§ Information supplied:

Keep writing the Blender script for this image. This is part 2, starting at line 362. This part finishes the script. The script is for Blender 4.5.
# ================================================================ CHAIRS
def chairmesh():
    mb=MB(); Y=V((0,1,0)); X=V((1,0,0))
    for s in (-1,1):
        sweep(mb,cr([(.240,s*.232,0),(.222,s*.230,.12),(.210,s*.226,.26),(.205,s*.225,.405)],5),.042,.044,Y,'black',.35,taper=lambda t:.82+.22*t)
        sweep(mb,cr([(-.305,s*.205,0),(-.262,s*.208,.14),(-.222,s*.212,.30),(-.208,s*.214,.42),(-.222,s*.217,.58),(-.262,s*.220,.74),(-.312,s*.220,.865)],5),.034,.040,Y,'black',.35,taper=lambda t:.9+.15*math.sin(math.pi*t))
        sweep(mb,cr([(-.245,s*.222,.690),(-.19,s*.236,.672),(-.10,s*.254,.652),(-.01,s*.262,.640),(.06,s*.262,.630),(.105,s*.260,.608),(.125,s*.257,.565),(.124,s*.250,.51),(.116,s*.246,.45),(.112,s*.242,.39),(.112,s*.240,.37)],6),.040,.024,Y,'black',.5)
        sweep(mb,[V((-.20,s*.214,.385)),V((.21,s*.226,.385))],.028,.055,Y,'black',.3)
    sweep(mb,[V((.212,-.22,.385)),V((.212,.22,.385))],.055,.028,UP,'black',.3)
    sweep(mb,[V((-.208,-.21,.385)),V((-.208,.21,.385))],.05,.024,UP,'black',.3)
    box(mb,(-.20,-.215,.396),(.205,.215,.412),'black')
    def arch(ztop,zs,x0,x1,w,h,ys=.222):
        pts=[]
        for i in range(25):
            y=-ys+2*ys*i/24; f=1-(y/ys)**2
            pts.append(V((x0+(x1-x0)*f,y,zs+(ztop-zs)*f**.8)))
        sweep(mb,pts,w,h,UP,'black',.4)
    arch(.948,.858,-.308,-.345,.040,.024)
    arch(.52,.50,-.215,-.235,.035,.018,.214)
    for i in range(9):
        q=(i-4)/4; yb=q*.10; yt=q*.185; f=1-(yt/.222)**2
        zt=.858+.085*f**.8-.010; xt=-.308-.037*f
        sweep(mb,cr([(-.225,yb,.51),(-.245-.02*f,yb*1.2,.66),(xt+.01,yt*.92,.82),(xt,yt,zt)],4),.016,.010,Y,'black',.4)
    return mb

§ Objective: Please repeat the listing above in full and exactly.

§ In response:
Keep writing the Blender script for this image. This is part 2, starting at line 362. This part finishes the script. The script is for Blender 4.5.
# ================================================================ CHAIRS
def chairmesh():
    mb=MB(); Y=V((0,1,0)); X=V((1,0,0))
    for s in (-1,1):
        sweep(mb,cr([(.240,s*.232,0),(.222,s*.230,.12),(.210,s*.226,.26),(.205,s*.225,.405)],5),.042,.044,Y,'black',.35,taper=lambda t:.82+.22*t)
        sweep(mb,cr([(-.305,s*.205,0),(-.262,s*.208,.14),(-.222,s*.212,.30),(-.208,s*.214,.42),(-.222,s*.217,.58),(-.262,s*.220,.74),(-.312,s*.220,.865)],5),.034,.040,Y,'black',.35,taper=lambda t:.9+.15*math.sin(math.pi*t))
        sweep(mb,cr([(-.245,s*.222,.690),(-.19,s*.236,.672),(-.10,s*.254,.652),(-.01,s*.262,.640),(.06,s*.262,.630),(.105,s*.260,.608),(.125,s*.257,.565),(.124,s*.250,.51),(.116,s*.246,.45),(.112,s*.242,.39),(.112,s*.240,.37)],6),.040,.024,Y,'black',.5)
        sweep(mb,[V((-.20,s*.214,.385)),V((.21,s*.226,.385))],.028,.055,Y,'black',.3)
    sweep(mb,[V((.212,-.22,.385)),V((.212,.22,.385))],.055,.028,UP,'black',.3)
    sweep(mb,[V((-.208,-.21,.385)),V((-.208,.21,.385))],.05,.024,UP,'black',.3)
    box(mb,(-.20,-.215,.396),(.205,.215,.412),'black')
    def arch(ztop,zs,x0,x1,w,h,ys=.222):
        pts=[]
        for i in range(25):
            y=-ys+2*ys*i/24; f=1-(y/ys)**2
            pts.append(V((x0+(x1-x0)*f,y,zs+(ztop-zs)*f**.8)))
        sweep(mb,pts,w,h,UP,'black',.4)
    arch(.948,.858,-.308,-.345,.040,.024)
    arch(.52,.50,-.215,-.235,.035,.018,.214)
    for i in range(9):
        q=(i-4)/4; yb=q*.10; yt=q*.185; f=1-(yt/.222)**2
        zt=.858+.085*f**.8-.010; xt=-.308-.037*f
        sweep(mb,cr([(-.225,yb,.51),(-.245-.02*f,yb*1.2,.66),(xt+.01,yt*.92,.82),(xt,yt,zt)],4),.016,.010,Y,'black',.4)
    return mb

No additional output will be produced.